Jaguar Pulls Plug on C-X75 Hybrid Supercar


  • Jaguar C-X75 Picture

    Jaguar C-X75 Picture

    The Jaguar C-X75 will not be produced, the automaker said. | December 12, 2012

Just the Facts:
  • Jaguar has suspended its plans for the production of the Jaguar C-X75 hybrid supercar, it confirmed for Edmunds on Wednesday.
  • Five C-X75 prototypes will be finished and continue to undergo testing, the automaker said.
  • Some elements of the C-X75, including carbon composite materials, may be used in future Jaguars.

LONDON — Jaguar has suspended its plans for the production of the Jaguar C-X75 hybrid supercar, it confirmed for Edmunds on Wednesday.

Five C-X75 prototypes will be finished and continue to undergo testing, the automaker said. Three of the prototypes will be offered for sale when they're finished next May. The supercar was to have cost between $1.3 and $1.6 million. Jaguar had planned to build 250 units of the car.

Jaguar has not yet announced how it will go about selling three of the five prototypes. Of the remaining two, one will go to Jaguar's museum and the other will be used as a demonstrator.

Some elements of the two-passenger C-X75, including carbon composite materials, may be used in future Jaguars. Jaguar is hinting that the hybrid technology developed for the production C-X75 would allow a three-cylinder engine to develop the power of a six.
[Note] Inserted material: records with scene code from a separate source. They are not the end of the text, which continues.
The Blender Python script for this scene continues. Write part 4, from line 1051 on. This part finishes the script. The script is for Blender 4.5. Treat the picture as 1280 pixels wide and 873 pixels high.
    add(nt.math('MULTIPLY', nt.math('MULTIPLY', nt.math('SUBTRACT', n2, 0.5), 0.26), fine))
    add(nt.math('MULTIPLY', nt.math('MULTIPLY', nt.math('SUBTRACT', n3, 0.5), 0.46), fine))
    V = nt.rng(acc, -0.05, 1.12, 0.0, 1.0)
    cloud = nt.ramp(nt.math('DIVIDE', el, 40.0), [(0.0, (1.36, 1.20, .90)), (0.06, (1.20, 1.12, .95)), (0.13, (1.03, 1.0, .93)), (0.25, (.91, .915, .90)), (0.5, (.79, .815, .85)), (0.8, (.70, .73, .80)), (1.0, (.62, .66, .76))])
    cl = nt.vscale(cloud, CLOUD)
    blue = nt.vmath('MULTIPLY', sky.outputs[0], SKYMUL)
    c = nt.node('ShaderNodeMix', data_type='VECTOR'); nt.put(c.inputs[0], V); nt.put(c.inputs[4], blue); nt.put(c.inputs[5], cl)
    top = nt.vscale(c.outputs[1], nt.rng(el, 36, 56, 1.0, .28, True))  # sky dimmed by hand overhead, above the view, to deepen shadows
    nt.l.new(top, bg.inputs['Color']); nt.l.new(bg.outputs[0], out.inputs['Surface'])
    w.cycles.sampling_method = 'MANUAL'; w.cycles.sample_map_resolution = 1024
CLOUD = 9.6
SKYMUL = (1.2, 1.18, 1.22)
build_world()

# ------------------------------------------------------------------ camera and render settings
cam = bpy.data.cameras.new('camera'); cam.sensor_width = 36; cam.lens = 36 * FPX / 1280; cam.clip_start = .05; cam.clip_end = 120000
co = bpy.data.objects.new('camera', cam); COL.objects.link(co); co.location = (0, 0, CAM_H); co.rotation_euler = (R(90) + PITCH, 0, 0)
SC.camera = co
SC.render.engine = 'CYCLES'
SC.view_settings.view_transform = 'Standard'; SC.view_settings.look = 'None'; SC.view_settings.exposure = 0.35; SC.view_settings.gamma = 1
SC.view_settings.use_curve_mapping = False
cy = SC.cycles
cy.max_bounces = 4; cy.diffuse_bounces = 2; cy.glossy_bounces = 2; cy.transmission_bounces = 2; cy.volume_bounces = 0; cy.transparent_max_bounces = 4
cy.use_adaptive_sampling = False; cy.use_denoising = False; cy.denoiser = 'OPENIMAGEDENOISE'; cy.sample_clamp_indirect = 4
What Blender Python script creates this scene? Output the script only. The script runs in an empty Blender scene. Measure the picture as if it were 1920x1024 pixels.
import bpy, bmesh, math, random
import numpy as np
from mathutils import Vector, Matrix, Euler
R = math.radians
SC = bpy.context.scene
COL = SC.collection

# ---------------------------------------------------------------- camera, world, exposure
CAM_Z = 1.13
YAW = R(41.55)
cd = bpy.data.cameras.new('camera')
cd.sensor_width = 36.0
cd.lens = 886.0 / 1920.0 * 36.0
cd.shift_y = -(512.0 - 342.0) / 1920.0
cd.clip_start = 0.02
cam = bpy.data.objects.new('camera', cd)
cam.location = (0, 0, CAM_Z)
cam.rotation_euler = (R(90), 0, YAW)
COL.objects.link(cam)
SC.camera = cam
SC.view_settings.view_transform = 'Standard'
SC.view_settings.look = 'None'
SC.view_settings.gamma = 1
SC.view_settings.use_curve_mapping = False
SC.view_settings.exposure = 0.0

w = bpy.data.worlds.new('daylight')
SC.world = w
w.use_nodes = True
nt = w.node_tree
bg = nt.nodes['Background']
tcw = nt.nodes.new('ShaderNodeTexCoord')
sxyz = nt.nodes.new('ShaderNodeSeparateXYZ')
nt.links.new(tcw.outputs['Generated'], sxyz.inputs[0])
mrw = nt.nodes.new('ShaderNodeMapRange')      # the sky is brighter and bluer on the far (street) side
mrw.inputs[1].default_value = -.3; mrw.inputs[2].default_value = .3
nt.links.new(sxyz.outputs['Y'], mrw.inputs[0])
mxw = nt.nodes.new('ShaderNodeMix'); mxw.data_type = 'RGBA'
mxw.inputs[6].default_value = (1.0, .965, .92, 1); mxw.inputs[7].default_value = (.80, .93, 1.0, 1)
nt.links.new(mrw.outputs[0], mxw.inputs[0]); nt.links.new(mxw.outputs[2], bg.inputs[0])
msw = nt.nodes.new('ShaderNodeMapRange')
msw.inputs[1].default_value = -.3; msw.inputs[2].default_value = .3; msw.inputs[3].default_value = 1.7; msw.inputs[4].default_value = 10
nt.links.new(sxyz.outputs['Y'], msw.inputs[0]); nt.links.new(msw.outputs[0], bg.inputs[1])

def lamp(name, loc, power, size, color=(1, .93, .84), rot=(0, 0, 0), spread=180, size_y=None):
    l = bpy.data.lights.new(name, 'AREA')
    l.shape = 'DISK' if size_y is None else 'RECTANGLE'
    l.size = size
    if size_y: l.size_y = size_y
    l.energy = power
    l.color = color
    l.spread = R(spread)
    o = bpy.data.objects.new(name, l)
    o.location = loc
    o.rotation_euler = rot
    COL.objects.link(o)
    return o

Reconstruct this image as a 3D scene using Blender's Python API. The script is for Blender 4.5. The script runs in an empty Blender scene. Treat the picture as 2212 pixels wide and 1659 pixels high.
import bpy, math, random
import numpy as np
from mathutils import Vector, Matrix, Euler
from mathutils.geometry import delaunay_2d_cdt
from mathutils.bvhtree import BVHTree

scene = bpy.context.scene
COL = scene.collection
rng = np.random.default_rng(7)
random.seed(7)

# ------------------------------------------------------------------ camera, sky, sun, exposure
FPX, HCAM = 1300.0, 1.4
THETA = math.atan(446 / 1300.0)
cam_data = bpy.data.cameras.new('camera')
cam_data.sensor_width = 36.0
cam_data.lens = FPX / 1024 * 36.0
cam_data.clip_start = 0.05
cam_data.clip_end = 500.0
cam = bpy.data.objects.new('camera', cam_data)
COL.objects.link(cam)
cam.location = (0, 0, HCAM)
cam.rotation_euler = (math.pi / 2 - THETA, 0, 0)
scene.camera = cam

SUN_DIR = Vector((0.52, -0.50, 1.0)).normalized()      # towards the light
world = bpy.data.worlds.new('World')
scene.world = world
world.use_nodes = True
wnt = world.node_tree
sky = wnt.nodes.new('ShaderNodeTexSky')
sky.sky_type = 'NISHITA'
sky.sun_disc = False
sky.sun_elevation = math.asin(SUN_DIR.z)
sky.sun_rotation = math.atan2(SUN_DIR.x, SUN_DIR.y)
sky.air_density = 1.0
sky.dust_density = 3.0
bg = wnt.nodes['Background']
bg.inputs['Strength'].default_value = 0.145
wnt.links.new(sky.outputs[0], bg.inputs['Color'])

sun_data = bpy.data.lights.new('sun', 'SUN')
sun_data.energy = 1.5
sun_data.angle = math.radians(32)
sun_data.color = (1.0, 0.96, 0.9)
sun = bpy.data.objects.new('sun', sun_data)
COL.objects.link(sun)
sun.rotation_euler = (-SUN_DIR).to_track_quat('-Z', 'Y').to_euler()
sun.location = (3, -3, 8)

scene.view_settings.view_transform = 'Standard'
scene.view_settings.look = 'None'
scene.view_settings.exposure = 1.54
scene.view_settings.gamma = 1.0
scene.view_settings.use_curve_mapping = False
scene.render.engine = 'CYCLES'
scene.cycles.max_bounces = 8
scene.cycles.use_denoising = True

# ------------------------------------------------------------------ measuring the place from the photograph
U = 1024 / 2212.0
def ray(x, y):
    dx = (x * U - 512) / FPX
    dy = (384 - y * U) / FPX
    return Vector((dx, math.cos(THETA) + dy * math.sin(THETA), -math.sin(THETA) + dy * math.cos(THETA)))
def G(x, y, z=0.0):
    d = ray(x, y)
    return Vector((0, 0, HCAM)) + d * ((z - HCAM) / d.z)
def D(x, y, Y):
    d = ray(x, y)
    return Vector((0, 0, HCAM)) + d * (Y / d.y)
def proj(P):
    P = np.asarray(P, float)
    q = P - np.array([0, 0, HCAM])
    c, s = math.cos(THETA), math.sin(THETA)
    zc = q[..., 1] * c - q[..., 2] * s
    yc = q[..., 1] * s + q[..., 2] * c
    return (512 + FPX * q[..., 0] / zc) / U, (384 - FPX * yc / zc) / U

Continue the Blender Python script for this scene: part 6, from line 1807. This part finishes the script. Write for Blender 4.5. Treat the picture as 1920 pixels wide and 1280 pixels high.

High-pressure supercharger technology and the knowledge of carbon-fiber structures gained via its collaboration with Williams Formula One operation are also likely to be used.

"Jaguar Land Rover has suspended its plans for the production of the Jaguar C-X75 hybrid supercar," said Jaguar Land Rover in a statement. "After a thorough reassessment of near-term market conditions, the company's view is that the global economic landscape does not currently support the introduction of a supercar such as C-X75."

When the C-X75 concept was unveiled at the 2010 Paris Auto Show, it was called "a supercar with a conscience."

The concept featured four individual electric motors and a pair of micro gas turbines, in addition to a plug-in lithium-ion battery pack. The turbines can run on a range of fuels, including gasoline, diesel, biofuel, compressed natural gas and liquid petroleum gas. The concept boasted a total output of 778 horsepower.

Jaguar abandoned the gas turbines for the production version, adopting a 1.6-liter gasoline engine instead as an onboard generator. The C-X75 was said to be good for a 0-60 mph sprint in 2.8 seconds with a 205 mph top speed.

Its sleek form was said to hint at Jaguar's upcoming design language.

"Project C-X75 has already broken many new barriers in terms of innovation and advanced technologies," said Adrian Hallmark, Jaguar global brand director, in a statement. "We have achieved an incredible amount and will continue to test and develop these technologies, which are highly relevant to JLR's sustainable future."

Edmunds says: The Jaguar C-X75 is a victim of economic times, proving to be a major disappointment to those who eagerly awaited its launch.